# [GIVEN MATERIAL]
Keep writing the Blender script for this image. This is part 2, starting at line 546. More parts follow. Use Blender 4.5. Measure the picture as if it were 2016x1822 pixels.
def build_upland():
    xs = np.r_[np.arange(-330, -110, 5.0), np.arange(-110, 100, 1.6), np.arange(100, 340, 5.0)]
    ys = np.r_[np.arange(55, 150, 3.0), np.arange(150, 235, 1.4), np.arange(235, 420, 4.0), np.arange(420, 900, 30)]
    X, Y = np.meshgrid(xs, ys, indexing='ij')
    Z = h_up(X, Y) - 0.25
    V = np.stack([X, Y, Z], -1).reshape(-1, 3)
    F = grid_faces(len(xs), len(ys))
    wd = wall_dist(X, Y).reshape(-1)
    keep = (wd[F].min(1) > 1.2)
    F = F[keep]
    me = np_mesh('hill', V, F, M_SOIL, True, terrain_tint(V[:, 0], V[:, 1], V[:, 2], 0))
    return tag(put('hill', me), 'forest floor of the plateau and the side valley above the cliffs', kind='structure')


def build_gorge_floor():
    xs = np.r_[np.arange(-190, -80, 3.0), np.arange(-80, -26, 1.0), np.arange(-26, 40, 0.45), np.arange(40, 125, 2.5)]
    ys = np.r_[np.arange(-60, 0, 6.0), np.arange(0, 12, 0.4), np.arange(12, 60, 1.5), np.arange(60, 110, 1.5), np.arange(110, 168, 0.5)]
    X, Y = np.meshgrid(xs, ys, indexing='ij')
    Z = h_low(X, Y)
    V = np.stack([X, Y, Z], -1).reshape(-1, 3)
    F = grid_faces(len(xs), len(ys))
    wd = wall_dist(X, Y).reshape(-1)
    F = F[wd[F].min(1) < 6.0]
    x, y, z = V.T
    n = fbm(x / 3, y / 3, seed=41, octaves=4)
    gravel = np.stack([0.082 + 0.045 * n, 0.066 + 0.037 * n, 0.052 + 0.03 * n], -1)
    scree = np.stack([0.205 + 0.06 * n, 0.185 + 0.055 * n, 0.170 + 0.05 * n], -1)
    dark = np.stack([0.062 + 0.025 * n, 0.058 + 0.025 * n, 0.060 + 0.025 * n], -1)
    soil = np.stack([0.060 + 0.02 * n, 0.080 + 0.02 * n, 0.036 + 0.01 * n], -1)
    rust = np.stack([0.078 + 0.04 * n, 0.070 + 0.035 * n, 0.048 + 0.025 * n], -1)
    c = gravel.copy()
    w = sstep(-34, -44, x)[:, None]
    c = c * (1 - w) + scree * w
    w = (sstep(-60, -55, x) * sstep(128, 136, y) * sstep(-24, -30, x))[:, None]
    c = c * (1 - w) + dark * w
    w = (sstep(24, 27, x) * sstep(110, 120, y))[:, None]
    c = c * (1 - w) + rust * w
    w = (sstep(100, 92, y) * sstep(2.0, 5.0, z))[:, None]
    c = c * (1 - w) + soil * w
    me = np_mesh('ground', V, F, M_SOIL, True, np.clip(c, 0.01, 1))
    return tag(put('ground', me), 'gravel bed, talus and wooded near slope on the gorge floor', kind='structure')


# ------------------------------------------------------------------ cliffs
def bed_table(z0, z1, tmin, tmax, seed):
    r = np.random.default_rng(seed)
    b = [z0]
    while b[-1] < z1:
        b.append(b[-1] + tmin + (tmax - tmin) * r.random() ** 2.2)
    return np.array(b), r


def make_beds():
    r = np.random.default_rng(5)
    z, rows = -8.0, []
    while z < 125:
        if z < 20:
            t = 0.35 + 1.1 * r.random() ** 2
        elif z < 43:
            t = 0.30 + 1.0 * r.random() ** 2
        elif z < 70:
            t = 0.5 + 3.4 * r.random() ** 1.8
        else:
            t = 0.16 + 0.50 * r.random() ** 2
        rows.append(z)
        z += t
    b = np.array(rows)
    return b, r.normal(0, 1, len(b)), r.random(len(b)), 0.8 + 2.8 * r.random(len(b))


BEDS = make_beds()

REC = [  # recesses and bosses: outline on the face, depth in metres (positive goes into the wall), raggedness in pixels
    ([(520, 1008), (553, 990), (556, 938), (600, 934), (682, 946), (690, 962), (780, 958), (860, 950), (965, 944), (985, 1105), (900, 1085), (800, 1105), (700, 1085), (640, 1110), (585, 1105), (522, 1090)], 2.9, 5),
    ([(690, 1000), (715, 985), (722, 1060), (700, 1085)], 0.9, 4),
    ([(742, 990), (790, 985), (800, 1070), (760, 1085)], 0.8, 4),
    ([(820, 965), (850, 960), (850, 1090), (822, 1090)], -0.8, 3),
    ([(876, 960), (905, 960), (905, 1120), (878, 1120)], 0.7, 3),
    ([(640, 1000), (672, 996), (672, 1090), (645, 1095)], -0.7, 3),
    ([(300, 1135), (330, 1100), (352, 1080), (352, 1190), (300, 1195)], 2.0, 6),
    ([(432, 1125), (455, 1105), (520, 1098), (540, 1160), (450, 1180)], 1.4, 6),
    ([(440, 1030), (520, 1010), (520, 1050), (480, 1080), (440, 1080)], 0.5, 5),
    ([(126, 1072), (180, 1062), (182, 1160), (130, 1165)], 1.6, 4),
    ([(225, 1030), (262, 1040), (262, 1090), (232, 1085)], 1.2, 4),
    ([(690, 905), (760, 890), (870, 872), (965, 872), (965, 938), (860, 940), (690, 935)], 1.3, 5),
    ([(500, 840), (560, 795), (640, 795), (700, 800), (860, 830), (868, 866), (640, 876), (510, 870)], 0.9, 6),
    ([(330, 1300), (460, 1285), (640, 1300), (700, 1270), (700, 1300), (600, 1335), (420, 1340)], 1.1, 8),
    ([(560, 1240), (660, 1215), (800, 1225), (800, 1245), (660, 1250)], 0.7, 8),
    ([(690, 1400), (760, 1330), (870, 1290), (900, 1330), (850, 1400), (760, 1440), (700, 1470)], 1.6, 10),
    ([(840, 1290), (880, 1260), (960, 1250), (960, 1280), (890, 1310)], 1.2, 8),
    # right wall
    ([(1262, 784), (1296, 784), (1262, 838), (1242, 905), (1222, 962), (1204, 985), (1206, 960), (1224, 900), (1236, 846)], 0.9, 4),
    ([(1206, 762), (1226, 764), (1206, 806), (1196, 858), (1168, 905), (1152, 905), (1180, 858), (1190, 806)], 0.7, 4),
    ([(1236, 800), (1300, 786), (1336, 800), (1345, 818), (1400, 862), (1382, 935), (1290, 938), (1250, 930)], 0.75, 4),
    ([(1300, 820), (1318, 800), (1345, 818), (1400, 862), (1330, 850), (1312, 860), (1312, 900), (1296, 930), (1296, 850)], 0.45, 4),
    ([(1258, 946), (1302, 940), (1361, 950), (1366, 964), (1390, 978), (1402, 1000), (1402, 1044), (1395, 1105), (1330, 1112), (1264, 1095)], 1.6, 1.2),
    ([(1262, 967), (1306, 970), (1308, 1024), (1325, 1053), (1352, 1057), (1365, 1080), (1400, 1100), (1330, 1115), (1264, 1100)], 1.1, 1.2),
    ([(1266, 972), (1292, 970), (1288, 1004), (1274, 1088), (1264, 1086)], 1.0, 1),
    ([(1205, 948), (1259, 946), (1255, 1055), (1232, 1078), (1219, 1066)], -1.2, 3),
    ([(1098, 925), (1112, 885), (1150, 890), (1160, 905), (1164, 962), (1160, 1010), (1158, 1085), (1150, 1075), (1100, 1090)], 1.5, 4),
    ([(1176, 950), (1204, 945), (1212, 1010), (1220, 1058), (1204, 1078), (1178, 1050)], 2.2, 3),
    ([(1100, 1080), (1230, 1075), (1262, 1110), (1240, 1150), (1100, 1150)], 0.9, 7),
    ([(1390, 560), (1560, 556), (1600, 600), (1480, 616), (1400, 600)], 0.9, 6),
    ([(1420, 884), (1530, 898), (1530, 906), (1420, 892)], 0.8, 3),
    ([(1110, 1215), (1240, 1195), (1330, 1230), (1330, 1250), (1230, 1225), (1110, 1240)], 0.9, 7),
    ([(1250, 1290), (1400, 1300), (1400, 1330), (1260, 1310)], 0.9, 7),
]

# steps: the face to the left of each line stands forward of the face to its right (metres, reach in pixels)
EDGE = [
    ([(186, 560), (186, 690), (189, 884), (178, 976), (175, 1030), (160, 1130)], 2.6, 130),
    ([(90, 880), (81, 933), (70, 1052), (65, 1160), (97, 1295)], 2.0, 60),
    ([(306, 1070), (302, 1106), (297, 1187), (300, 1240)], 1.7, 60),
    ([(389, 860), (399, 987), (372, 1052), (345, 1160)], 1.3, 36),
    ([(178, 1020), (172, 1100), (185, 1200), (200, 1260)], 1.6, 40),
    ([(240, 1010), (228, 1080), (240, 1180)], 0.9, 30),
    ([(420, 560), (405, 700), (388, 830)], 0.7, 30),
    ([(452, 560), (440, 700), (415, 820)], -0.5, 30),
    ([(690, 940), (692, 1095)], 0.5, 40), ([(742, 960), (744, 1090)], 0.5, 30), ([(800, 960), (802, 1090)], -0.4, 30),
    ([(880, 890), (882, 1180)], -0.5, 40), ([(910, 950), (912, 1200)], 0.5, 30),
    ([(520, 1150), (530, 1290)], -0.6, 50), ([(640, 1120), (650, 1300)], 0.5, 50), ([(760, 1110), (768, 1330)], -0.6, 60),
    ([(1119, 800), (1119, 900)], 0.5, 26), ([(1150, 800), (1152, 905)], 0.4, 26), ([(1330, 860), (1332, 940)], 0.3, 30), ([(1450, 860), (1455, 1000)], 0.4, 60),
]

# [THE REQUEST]
Restate word for word only the lines running from the beginning of the data to the line holding "return tag(put('hill', me), 'forest", both included.

# [EXERCISE RESULT]
Keep writing the Blender script for this image. This is part 2, starting at line 546. More parts follow. Use Blender 4.5. Measure the picture as if it were 2016x1822 pixels.
def build_upland():
    xs = np.r_[np.arange(-330, -110, 5.0), np.arange(-110, 100, 1.6), np.arange(100, 340, 5.0)]
    ys = np.r_[np.arange(55, 150, 3.0), np.arange(150, 235, 1.4), np.arange(235, 420, 4.0), np.arange(420, 900, 30)]
    X, Y = np.meshgrid(xs, ys, indexing='ij')
    Z = h_up(X, Y) - 0.25
    V = np.stack([X, Y, Z], -1).reshape(-1, 3)
    F = grid_faces(len(xs), len(ys))
    wd = wall_dist(X, Y).reshape(-1)
    keep = (wd[F].min(1) > 1.2)
    F = F[keep]
    me = np_mesh('hill', V, F, M_SOIL, True, terrain_tint(V[:, 0], V[:, 1], V[:, 2], 0))
    return tag(put('hill', me), 'forest floor of the plateau and the side valley above the cliffs', kind='structure')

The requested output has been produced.